### SUPPLIED MATERIAL

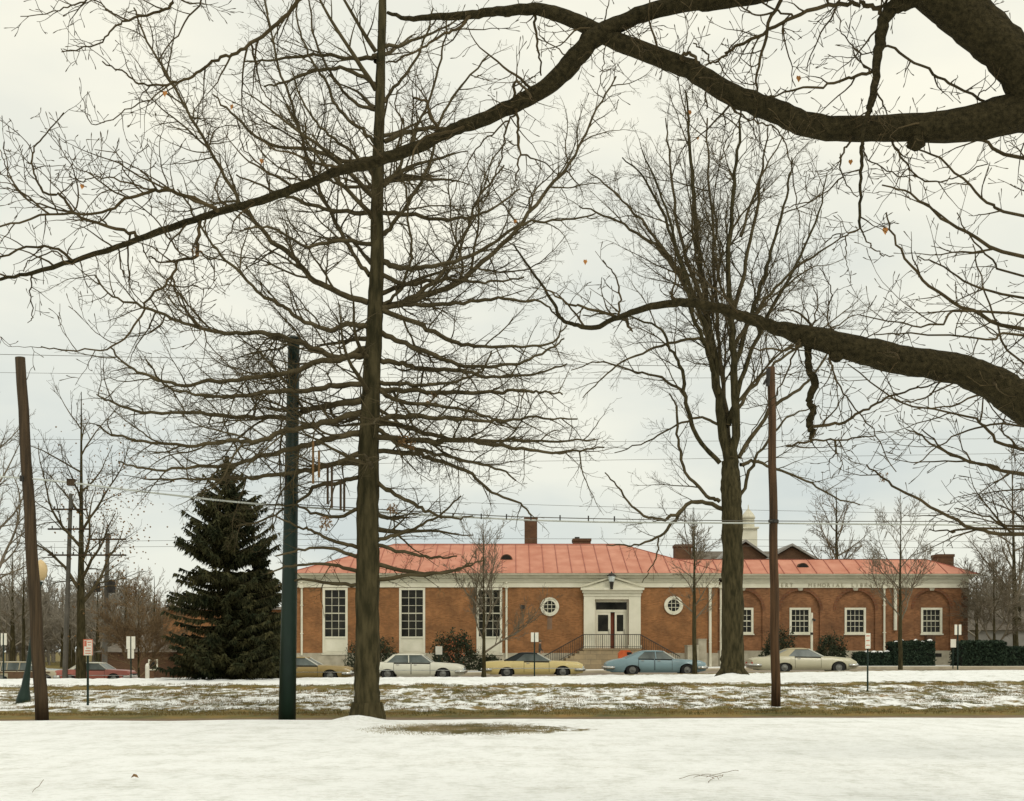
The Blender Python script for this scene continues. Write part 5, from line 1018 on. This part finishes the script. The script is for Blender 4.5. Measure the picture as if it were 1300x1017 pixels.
# ---- second close tree at right: thin arching branches
T4 = thing('arching_tree', 'bare tree beyond the right edge sending thin arching branches leftward', 'tree', (11.5, 15, 0))
QA = dict(step=(.2, .13, .1, .09), wob=.2, trop=.03, ratio=.42, ang=(28, 60), dens=(2.6, 4.0, 4.6, 3.), max=3, rmin=.0035, bud=True, lmax=1.7)
CR = Tubes(); tk = Tubes(); tk.add([Vector((11.5, 15, -.2)), Vector((11.4, 15, 2)), Vector((11.3, 15, 5)), Vector((11.1, 15, 8)), Vector((11, 15, 12))], [.35, .27, .22, .16, .06]); tk.build('trunk', M['bark'], T4)
for l, w in [([(1300, 328), (1238, 302), (1196, 276), (1157, 247), (1120, 235)], (5, 2)), ([(1300, 276), (1254, 256), (1222, 227), (1183, 195), (1150, 185)], (4, 2)), ([(1300, 201), (1248, 177), (1200, 175)], (5, 2.5)),
    ([(1300, 420), (1235, 394), (1190, 370), (1157, 336), (1134, 300), (1125, 270)], (5.5, 2)), ([(1300, 426), (1254, 430), (1157, 423), (1110, 425)], (3.5, 1.5)), ([(1235, 394), (1196, 410), (1157, 413), (1092, 400)], (3.5, 1.5)), ([(1300, 378), (1235, 362), (1196, 339), (1165, 325)], (3.5, 1.5)),
    ([(1300, 573), (1254, 547), (1228, 527), (1138, 508), (1076, 462)], (4.5, 1.5)), ([(1300, 602), (1242, 589), (1199, 573), (1170, 553), (1150, 545)], (4.5, 1.5)), ([(1300, 679), (1239, 671), (1192, 648), (1148, 625), (1121, 607), (1100, 590)], (5.5, 2)), ([(1300, 669), (1257, 657), (1213, 645)], (3.5, 1.5)), ([(1239, 671), (1210, 675), (1180, 672)], (3, 1.6)),
    ([(1300, 603), (1257, 592), (1219, 581), (1192, 563), (1170, 545)], (4.5, 1.5)), ([(1300, 510), (1250, 500), (1210, 515), (1160, 520)], (3.5, 1.5)), ([(1300, 60), (1270, 40), (1240, 20), (1210, -10)], (4, 2)), ([(1300, 482), (1240, 480), (1180, 500)], (3, 1.5)), ([(1300, 540), (1240, 545), (1200, 560), (1160, 590)], (3, 1.4)), ([(1300, 350), (1260, 330), (1230, 300), (1215, 270)], (3, 1.4)), ([(1300, 460), (1262, 400), (1245, 350), (1235, 310)], (3, 1.4))]:
    d0 = random.uniform(13.5, 15.5); x0, y0 = l[0]; c = P(x0, y0, d0); st_ = (( 11.3 - 0) / d0 * F + HX, min(y0 + 90, 760) if y0 < 650 else y0 + 25)
    l2 = [st_ + (w[0] * 1.5,), ((st_[0] + x0) / 2, (st_[1] + y0) / 2 - 8, w[0] * 1.2)] + [(a, b, w[0] + (w[1] - w[0]) * i / (len(l) - 1)) for i, (a, b) in enumerate(l)]
    limb(CR, l2, 15, d0 + random.uniform(-1.5, 1), QA, lr=.34, dens=1.8, wiggle=.02, n=4, start=.3)
CR.build('crown', M['twig_near'], T4); print('arch', len(CR.L))
def leafset(par, spots, m_, nm, size=.045):
    for x, y, D_ in spots:
        c = P(x, y, D_); a = random.uniform(-.6, .6); s_ = size * random.uniform(.8, 1.2); pl = [(-.5, 0), (-.35, .5), (0, .35), (.3, .55), (.55, 0), (.2, -.5), (0, -.9), (-.25, -.45)]
        ml = MB().add([c + Vector((u * math.cos(a) * s_, u * math.sin(a) * s_ + abs(u) * .01, v * s_)) for u, v in pl], [tuple(range(8))]); ml.build(nm, m_, par)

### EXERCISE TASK
Without the pictures, retype the whole of the material above exactly.

### PROBLEM SOLUTION
The Blender Python script for this scene continues. Write part 5, from line 1018 on. This part finishes the script. The script is for Blender 4.5. Measure the picture as if it were 1300x1017 pixels.
# ---- second close tree at right: thin arching branches
T4 = thing('arching_tree', 'bare tree beyond the right edge sending thin arching branches leftward', 'tree', (11.5, 15, 0))
QA = dict(step=(.2, .13, .1, .09), wob=.2, trop=.03, ratio=.42, ang=(28, 60), dens=(2.6, 4.0, 4.6, 3.), max=3, rmin=.0035, bud=True, lmax=1.7)
CR = Tubes(); tk = Tubes(); tk.add([Vector((11.5, 15, -.2)), Vector((11.4, 15, 2)), Vector((11.3, 15, 5)), Vector((11.1, 15, 8)), Vector((11, 15, 12))], [.35, .27, .22, .16, .06]); tk.build('trunk', M['bark'], T4)
for l, w in [([(1300, 328), (1238, 302), (1196, 276), (1157, 247), (1120, 235)], (5, 2)), ([(1300, 276), (1254, 256), (1222, 227), (1183, 195), (1150, 185)], (4, 2)), ([(1300, 201), (1248, 177), (1200, 175)], (5, 2.5)),
    ([(1300, 420), (1235, 394), (1190, 370), (1157, 336), (1134, 300), (1125, 270)], (5.5, 2)), ([(1300, 426), (1254, 430), (1157, 423), (1110, 425)], (3.5, 1.5)), ([(1235, 394), (1196, 410), (1157, 413), (1092, 400)], (3.5, 1.5)), ([(1300, 378), (1235, 362), (1196, 339), (1165, 325)], (3.5, 1.5)),
    ([(1300, 573), (1254, 547), (1228, 527), (1138, 508), (1076, 462)], (4.5, 1.5)), ([(1300, 602), (1242, 589), (1199, 573), (1170, 553), (1150, 545)], (4.5, 1.5)), ([(1300, 679), (1239, 671), (1192, 648), (1148, 625), (1121, 607), (1100, 590)], (5.5, 2)), ([(1300, 669), (1257, 657), (1213, 645)], (3.5, 1.5)), ([(1239, 671), (1210, 675), (1180, 672)], (3, 1.6)),
    ([(1300, 603), (1257, 592), (1219, 581), (1192, 563), (1170, 545)], (4.5, 1.5)), ([(1300, 510), (1250, 500), (1210, 515), (1160, 520)], (3.5, 1.5)), ([(1300, 60), (1270, 40), (1240, 20), (1210, -10)], (4, 2)), ([(1300, 482), (1240, 480), (1180, 500)], (3, 1.5)), ([(1300, 540), (1240, 545), (1200, 560), (1160, 590)], (3, 1.4)), ([(1300, 350), (1260, 330), (1230, 300), (1215, 270)], (3, 1.4)), ([(1300, 460), (1262, 400), (1245, 350), (1235, 310)], (3, 1.4))]:
    d0 = random.uniform(13.5, 15.5); x0, y0 = l[0]; c = P(x0, y0, d0); st_ = (( 11.3 - 0) / d0 * F + HX, min(y0 + 90, 760) if y0 < 650 else y0 + 25)
    l2 = [st_ + (w[0] * 1.5,), ((st_[0] + x0) / 2, (st_[1] + y0) / 2 - 8, w[0] * 1.2)] + [(a, b, w[0] + (w[1] - w[0]) * i / (len(l) - 1)) for i, (a, b) in enumerate(l)]
    limb(CR, l2, 15, d0 + random.uniform(-1.5, 1), QA, lr=.34, dens=1.8, wiggle=.02, n=4, start=.3)
CR.build('crown', M['twig_near'], T4); print('arch', len(CR.L))
def leafset(par, spots, m_, nm, size=.045):
    for x, y, D_ in spots:
        c = P(x, y, D_); a = random.uniform(-.6, .6); s_ = size * random.uniform(.8, 1.2); pl = [(-.5, 0), (-.35, .5), (0, .35), (.3, .55), (.55, 0), (.2, -.5), (0, -.9), (-.25, -.45)]
        ml = MB().add([c + Vector((u * math.cos(a) * s_, u * math.sin(a) * s_ + abs(u) * .01, v * s_)) for u, v in pl], [tuple(range(8))]); ml.build(nm, m_, par)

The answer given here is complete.